Fall 2011
Philosophy's Inertia
– The Wilson Quarterly
Philosophy may modernize, but it doesn't really evolve.
Western philosophy seems to have had a pretty clear evolution: from Plato to Descartes to Kant to Wittgenstein. Eric Dietrich, a philosophy professor at the State University of New York, Binghamton, begs to differ. “Philosophy is, except for some modernizing, exactly the same now as it has ever been. It has not progressed one iota,” he argues. And he’s no renegade—a number of his peers agree.
Compare the trajectory of philosophy with that of the hard sciences. If Aristotle were to sit in on an elementary college physics class, he would be mystified by some of the basic concepts—equations, gravity—tossed around by the students. Yet he would feel very much at home in an introductory philosophy class, where his works continue to command a spot on the syllabus. People are still grappling to understand some of the phenomena Aristotle wrestled with 2,400 years ago.
Of course, a few philosophical advances have gained traction since the agora’s heyday, such as modal logic, which formalizes considerations of necessity and probability. But there is no “deep and widespread agreement” on—much less answers to—the essential questions the discipline faces, such as the nature of free will. Ask a dozen philosophers why slavery is wrong, and you’ll get 12 different explanations. Philosophy “morphs and transforms to stay current,” Dietrich says, but the underlying questions are pretty much the same.
Why can’t philosophy give definitive answers? Dietrich believes that the multiple viewpoints humans can adopt are the essential reason. One “No-Progress” philosopher, Thomas Nagel of New York University, sees the problem as arising from the contradiction between objective and subjective points of view. Based on their own experience, lots of people strongly believe that humans possess free will. Taking a longer view of history, however, may lead one to doubt that conclusion.

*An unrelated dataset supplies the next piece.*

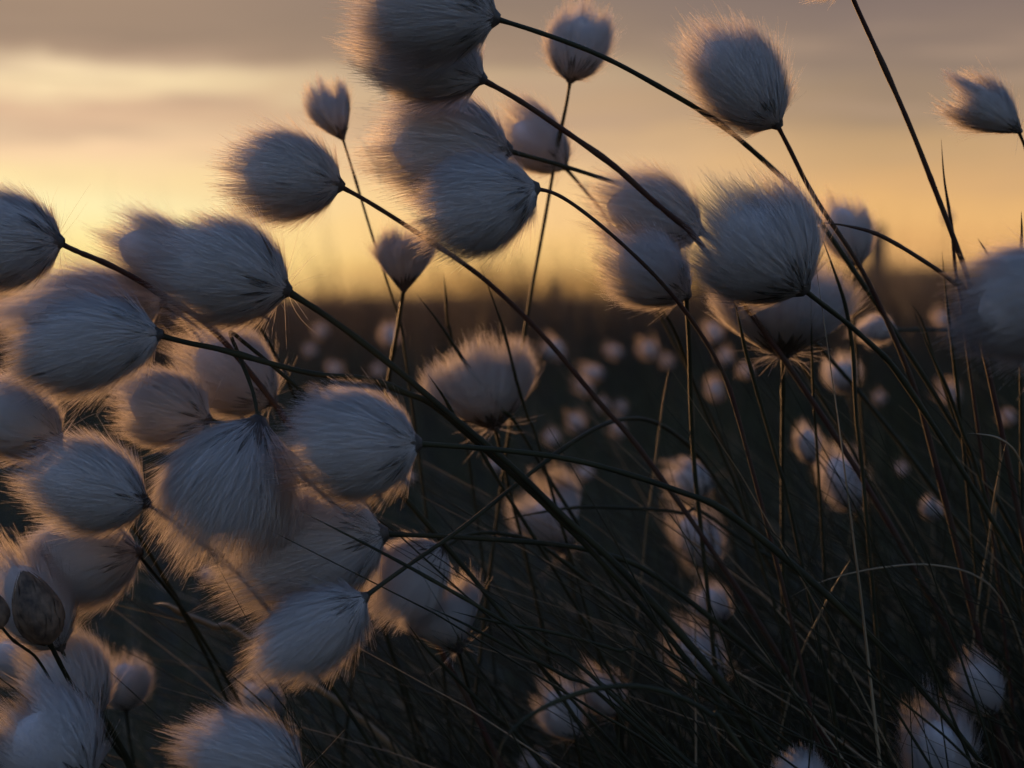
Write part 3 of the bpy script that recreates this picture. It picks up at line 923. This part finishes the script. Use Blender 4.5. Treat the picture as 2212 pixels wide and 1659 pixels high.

University of Miami philosophy professor Colin McGinn has argued that philosophical problems are solvable in principle—just not by us. In McGinn’s eyes, humans are comparable to dogs when it comes to their grasp of the world around them, philosophically speaking: We understand a little bit of what’s going on, but the real language used to articulate what’s happening is beyond us.
There’s some consolation, then, in Dietrich’s assertion that his field has accomplished virtually nothing since its inception: It simply couldn’t be any other way. “In philosophy, clashing points of view are ineluctable, and their existence is the only truth.”
THE SOURCE: “There Is No Progress in Philosophy” by Eric Dietrich, in Essays in Philosophy, July 2011.